:: Task description ::
Output every line below exactly.

:: Collected material ::
• • • • •

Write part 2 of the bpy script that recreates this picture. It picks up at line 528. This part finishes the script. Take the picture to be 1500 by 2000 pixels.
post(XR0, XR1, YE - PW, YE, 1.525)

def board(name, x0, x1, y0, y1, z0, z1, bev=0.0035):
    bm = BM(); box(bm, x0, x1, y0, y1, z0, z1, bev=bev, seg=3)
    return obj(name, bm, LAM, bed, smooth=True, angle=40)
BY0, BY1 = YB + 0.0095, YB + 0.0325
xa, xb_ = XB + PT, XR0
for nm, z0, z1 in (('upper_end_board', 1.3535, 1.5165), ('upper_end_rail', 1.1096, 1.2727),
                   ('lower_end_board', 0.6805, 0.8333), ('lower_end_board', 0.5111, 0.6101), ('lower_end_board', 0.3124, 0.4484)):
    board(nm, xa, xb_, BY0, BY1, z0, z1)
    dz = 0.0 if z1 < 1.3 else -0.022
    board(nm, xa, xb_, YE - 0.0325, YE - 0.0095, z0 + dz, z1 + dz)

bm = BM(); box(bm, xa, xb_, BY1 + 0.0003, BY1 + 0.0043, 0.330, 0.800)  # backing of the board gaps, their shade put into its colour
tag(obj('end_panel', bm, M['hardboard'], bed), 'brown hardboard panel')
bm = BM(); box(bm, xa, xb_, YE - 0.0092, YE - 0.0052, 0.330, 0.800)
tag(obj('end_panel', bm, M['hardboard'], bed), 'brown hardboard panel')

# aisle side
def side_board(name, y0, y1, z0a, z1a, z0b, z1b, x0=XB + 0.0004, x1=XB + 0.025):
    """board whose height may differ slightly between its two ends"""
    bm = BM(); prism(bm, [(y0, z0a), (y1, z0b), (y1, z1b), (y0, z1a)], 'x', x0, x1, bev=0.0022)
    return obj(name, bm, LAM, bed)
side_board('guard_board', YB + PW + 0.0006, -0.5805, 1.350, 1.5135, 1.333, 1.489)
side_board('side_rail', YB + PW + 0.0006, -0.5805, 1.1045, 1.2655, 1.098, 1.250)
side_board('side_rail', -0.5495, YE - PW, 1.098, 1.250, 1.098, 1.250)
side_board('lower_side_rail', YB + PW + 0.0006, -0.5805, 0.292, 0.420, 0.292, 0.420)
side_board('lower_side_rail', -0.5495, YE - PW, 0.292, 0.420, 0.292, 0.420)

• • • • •

:: The completed task ::
Write part 2 of the bpy script that recreates this picture. It picks up at line 528. This part finishes the script. Take the picture to be 1500 by 2000 pixels.
post(XR0, XR1, YE - PW, YE, 1.525)

def board(name, x0, x1, y0, y1, z0, z1, bev=0.0035):
    bm = BM(); box(bm, x0, x1, y0, y1, z0, z1, bev=bev, seg=3)
    return obj(name, bm, LAM, bed, smooth=True, angle=40)
BY0, BY1 = YB + 0.0095, YB + 0.0325
xa, xb_ = XB + PT, XR0
for nm, z0, z1 in (('upper_end_board', 1.3535, 1.5165), ('upper_end_rail', 1.1096, 1.2727),
                   ('lower_end_board', 0.6805, 0.8333), ('lower_end_board', 0.5111, 0.6101), ('lower_end_board', 0.3124, 0.4484)):
    board(nm, xa, xb_, BY0, BY1, z0, z1)
    dz = 0.0 if z1 < 1.3 else -0.022
    board(nm, xa, xb_, YE - 0.0325, YE - 0.0095, z0 + dz, z1 + dz)

bm = BM(); box(bm, xa, xb_, BY1 + 0.0003, BY1 + 0.0043, 0.330, 0.800)  # backing of the board gaps, their shade put into its colour
tag(obj('end_panel', bm, M['hardboard'], bed), 'brown hardboard panel')
bm = BM(); box(bm, xa, xb_, YE - 0.0092, YE - 0.0052, 0.330, 0.800)
tag(obj('end_panel', bm, M['hardboard'], bed), 'brown hardboard panel')

# aisle side
def side_board(name, y0, y1, z0a, z1a, z0b, z1b, x0=XB + 0.0004, x1=XB + 0.025):
    """board whose height may differ slightly between its two ends"""
    bm = BM(); prism(bm, [(y0, z0a), (y1, z0b), (y1, z1b), (y0, z1a)], 'x', x0, x1, bev=0.0022)
    return obj(name, bm, LAM, bed)
side_board('guard_board', YB + PW + 0.0006, -0.5805, 1.350, 1.5135, 1.333, 1.489)
side_board('side_rail', YB + PW + 0.0006, -0.5805, 1.1045, 1.2655, 1.098, 1.250)
side_board('side_rail', -0.5495, YE - PW, 1.098, 1.250, 1.098, 1.250)
side_board('lower_side_rail', YB + PW + 0.0006, -0.5805, 0.292, 0.420, 0.292, 0.420)
side_board('lower_side_rail', -0.5495, YE - PW, 0.292, 0.420, 0.292, 0.420)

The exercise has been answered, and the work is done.